■ **YOUR TASK**: Extract the complete listing and repeat it word for word.

■ **SUPPLIED INFORMATION**:
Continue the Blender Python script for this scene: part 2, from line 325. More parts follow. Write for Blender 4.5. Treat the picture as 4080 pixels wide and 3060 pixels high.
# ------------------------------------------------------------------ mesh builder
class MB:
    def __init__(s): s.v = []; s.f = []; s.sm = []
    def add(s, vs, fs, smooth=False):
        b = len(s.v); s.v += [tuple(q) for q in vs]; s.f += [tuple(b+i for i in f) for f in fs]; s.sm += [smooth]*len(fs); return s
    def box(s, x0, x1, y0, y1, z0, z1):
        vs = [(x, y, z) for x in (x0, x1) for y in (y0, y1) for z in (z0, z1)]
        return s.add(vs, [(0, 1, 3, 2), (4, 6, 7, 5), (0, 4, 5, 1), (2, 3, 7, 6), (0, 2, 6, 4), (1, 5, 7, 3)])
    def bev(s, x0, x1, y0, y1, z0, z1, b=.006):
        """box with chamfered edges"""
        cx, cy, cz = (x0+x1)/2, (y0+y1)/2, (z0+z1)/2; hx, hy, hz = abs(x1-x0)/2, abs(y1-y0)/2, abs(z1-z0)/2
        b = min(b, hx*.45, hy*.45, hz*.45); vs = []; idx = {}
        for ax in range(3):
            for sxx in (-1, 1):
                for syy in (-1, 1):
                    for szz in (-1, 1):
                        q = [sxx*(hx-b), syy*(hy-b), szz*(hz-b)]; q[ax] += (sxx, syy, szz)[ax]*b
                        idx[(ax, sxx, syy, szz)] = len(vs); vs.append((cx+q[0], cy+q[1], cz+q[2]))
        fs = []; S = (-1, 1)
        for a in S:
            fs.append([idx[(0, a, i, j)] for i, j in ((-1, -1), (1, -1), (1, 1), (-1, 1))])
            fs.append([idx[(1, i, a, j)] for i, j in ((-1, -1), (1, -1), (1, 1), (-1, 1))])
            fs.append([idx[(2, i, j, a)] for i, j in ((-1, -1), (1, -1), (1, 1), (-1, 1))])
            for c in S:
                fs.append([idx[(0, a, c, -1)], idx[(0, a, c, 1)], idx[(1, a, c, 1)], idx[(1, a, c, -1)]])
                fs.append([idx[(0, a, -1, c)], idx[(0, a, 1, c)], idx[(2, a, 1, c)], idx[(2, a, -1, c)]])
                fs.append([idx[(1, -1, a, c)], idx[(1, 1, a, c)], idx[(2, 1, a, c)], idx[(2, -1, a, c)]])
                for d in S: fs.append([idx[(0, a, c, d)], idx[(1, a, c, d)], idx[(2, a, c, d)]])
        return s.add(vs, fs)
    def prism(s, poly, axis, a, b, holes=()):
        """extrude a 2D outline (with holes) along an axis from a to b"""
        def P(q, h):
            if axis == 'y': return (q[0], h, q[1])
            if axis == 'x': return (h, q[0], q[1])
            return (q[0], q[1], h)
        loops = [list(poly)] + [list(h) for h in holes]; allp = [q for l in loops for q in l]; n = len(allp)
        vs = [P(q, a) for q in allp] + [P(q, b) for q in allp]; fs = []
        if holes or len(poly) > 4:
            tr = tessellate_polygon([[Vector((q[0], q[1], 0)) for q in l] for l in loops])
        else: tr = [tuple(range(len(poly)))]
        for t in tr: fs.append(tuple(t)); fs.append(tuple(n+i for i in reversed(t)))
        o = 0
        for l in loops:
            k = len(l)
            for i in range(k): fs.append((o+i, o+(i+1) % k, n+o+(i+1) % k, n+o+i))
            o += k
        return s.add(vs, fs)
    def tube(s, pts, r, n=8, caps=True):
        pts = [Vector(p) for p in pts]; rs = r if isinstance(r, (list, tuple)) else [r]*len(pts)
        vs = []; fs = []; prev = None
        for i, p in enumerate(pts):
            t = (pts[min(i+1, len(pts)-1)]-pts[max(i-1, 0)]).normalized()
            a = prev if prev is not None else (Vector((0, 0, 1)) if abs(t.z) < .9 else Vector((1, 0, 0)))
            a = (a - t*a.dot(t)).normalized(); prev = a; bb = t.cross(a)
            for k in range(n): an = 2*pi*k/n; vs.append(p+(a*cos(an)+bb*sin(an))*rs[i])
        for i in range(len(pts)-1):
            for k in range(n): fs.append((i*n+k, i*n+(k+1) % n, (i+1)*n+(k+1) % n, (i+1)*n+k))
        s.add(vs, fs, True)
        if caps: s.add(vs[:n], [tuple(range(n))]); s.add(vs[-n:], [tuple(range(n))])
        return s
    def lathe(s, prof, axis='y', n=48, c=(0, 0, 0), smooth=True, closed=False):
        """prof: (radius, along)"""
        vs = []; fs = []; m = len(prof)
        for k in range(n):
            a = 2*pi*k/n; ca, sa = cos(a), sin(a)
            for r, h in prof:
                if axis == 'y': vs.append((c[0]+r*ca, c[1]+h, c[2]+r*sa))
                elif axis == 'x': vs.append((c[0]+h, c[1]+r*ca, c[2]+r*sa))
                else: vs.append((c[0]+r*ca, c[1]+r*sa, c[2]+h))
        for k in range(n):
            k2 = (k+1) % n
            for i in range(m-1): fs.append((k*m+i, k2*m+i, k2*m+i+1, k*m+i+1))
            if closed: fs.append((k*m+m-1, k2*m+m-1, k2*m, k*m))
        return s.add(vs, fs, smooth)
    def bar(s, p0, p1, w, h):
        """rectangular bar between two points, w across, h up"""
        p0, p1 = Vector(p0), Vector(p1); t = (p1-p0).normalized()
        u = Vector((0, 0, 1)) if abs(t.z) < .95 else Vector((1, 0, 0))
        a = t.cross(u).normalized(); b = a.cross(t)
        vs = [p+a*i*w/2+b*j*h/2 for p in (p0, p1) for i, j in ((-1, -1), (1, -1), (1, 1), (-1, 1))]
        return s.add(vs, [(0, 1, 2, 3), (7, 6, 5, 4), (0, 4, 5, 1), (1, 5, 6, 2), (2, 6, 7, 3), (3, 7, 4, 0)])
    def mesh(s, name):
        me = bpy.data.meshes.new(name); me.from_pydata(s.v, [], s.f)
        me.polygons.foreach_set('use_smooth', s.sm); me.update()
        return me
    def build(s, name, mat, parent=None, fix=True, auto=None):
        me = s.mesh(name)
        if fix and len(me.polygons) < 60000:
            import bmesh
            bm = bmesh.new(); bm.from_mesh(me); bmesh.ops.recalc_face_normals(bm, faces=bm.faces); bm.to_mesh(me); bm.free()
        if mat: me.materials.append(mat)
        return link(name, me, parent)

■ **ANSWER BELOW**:
Continue the Blender Python script for this scene: part 2, from line 325. More parts follow. Write for Blender 4.5. Treat the picture as 4080 pixels wide and 3060 pixels high.
# ------------------------------------------------------------------ mesh builder
class MB:
    def __init__(s): s.v = []; s.f = []; s.sm = []
    def add(s, vs, fs, smooth=False):
        b = len(s.v); s.v += [tuple(q) for q in vs]; s.f += [tuple(b+i for i in f) for f in fs]; s.sm += [smooth]*len(fs); return s
    def box(s, x0, x1, y0, y1, z0, z1):
        vs = [(x, y, z) for x in (x0, x1) for y in (y0, y1) for z in (z0, z1)]
        return s.add(vs, [(0, 1, 3, 2), (4, 6, 7, 5), (0, 4, 5, 1), (2, 3, 7, 6), (0, 2, 6, 4), (1, 5, 7, 3)])
    def bev(s, x0, x1, y0, y1, z0, z1, b=.006):
        """box with chamfered edges"""
        cx, cy, cz = (x0+x1)/2, (y0+y1)/2, (z0+z1)/2; hx, hy, hz = abs(x1-x0)/2, abs(y1-y0)/2, abs(z1-z0)/2
        b = min(b, hx*.45, hy*.45, hz*.45); vs = []; idx = {}
        for ax in range(3):
            for sxx in (-1, 1):
                for syy in (-1, 1):
                    for szz in (-1, 1):
                        q = [sxx*(hx-b), syy*(hy-b), szz*(hz-b)]; q[ax] += (sxx, syy, szz)[ax]*b
                        idx[(ax, sxx, syy, szz)] = len(vs); vs.append((cx+q[0], cy+q[1], cz+q[2]))
        fs = []; S = (-1, 1)
        for a in S:
            fs.append([idx[(0, a, i, j)] for i, j in ((-1, -1), (1, -1), (1, 1), (-1, 1))])
            fs.append([idx[(1, i, a, j)] for i, j in ((-1, -1), (1, -1), (1, 1), (-1, 1))])
            fs.append([idx[(2, i, j, a)] for i, j in ((-1, -1), (1, -1), (1, 1), (-1, 1))])
            for c in S:
                fs.append([idx[(0, a, c, -1)], idx[(0, a, c, 1)], idx[(1, a, c, 1)], idx[(1, a, c, -1)]])
                fs.append([idx[(0, a, -1, c)], idx[(0, a, 1, c)], idx[(2, a, 1, c)], idx[(2, a, -1, c)]])
                fs.append([idx[(1, -1, a, c)], idx[(1, 1, a, c)], idx[(2, 1, a, c)], idx[(2, -1, a, c)]])
                for d in S: fs.append([idx[(0, a, c, d)], idx[(1, a, c, d)], idx[(2, a, c, d)]])
        return s.add(vs, fs)
    def prism(s, poly, axis, a, b, holes=()):
        """extrude a 2D outline (with holes) along an axis from a to b"""
        def P(q, h):
            if axis == 'y': return (q[0], h, q[1])
            if axis == 'x': return (h, q[0], q[1])
            return (q[0], q[1], h)
        loops = [list(poly)] + [list(h) for h in holes]; allp = [q for l in loops for q in l]; n = len(allp)
        vs = [P(q, a) for q in allp] + [P(q, b) for q in allp]; fs = []
        if holes or len(poly) > 4:
            tr = tessellate_polygon([[Vector((q[0], q[1], 0)) for q in l] for l in loops])
        else: tr = [tuple(range(len(poly)))]
        for t in tr: fs.append(tuple(t)); fs.append(tuple(n+i for i in reversed(t)))
        o = 0
        for l in loops:
            k = len(l)
            for i in range(k): fs.append((o+i, o+(i+1) % k, n+o+(i+1) % k, n+o+i))
            o += k
        return s.add(vs, fs)
    def tube(s, pts, r, n=8, caps=True):
        pts = [Vector(p) for p in pts]; rs = r if isinstance(r, (list, tuple)) else [r]*len(pts)
        vs = []; fs = []; prev = None
        for i, p in enumerate(pts):
            t = (pts[min(i+1, len(pts)-1)]-pts[max(i-1, 0)]).normalized()
            a = prev if prev is not None else (Vector((0, 0, 1)) if abs(t.z) < .9 else Vector((1, 0, 0)))
            a = (a - t*a.dot(t)).normalized(); prev = a; bb = t.cross(a)
            for k in range(n): an = 2*pi*k/n; vs.append(p+(a*cos(an)+bb*sin(an))*rs[i])
        for i in range(len(pts)-1):
            for k in range(n): fs.append((i*n+k, i*n+(k+1) % n, (i+1)*n+(k+1) % n, (i+1)*n+k))
        s.add(vs, fs, True)
        if caps: s.add(vs[:n], [tuple(range(n))]); s.add(vs[-n:], [tuple(range(n))])
        return s
    def lathe(s, prof, axis='y', n=48, c=(0, 0, 0), smooth=True, closed=False):
        """prof: (radius, along)"""
        vs = []; fs = []; m = len(prof)
        for k in range(n):
            a = 2*pi*k/n; ca, sa = cos(a), sin(a)
            for r, h in prof:
                if axis == 'y': vs.append((c[0]+r*ca, c[1]+h, c[2]+r*sa))
                elif axis == 'x': vs.append((c[0]+h, c[1]+r*ca, c[2]+r*sa))
                else: vs.append((c[0]+r*ca, c[1]+r*sa, c[2]+h))
        for k in range(n):
            k2 = (k+1) % n
            for i in range(m-1): fs.append((k*m+i, k2*m+i, k2*m+i+1, k*m+i+1))
            if closed: fs.append((k*m+m-1, k2*m+m-1, k2*m, k*m))
        return s.add(vs, fs, smooth)
    def bar(s, p0, p1, w, h):
        """rectangular bar between two points, w across, h up"""
        p0, p1 = Vector(p0), Vector(p1); t = (p1-p0).normalized()
        u = Vector((0, 0, 1)) if abs(t.z) < .95 else Vector((1, 0, 0))
        a = t.cross(u).normalized(); b = a.cross(t)
        vs = [p+a*i*w/2+b*j*h/2 for p in (p0, p1) for i, j in ((-1, -1), (1, -1), (1, 1), (-1, 1))]
        return s.add(vs, [(0, 1, 2, 3), (7, 6, 5, 4), (0, 4, 5, 1), (1, 5, 6, 2), (2, 6, 7, 3), (3, 7, 4, 0)])
    def mesh(s, name):
        me = bpy.data.meshes.new(name); me.from_pydata(s.v, [], s.f)
        me.polygons.foreach_set('use_smooth', s.sm); me.update()
        return me
    def build(s, name, mat, parent=None, fix=True, auto=None):
        me = s.mesh(name)
        if fix and len(me.polygons) < 60000:
            import bmesh
            bm = bmesh.new(); bm.from_mesh(me); bmesh.ops.recalc_face_normals(bm, faces=bm.faces); bm.to_mesh(me); bm.free()
        if mat: me.materials.append(mat)
        return link(name, me, parent)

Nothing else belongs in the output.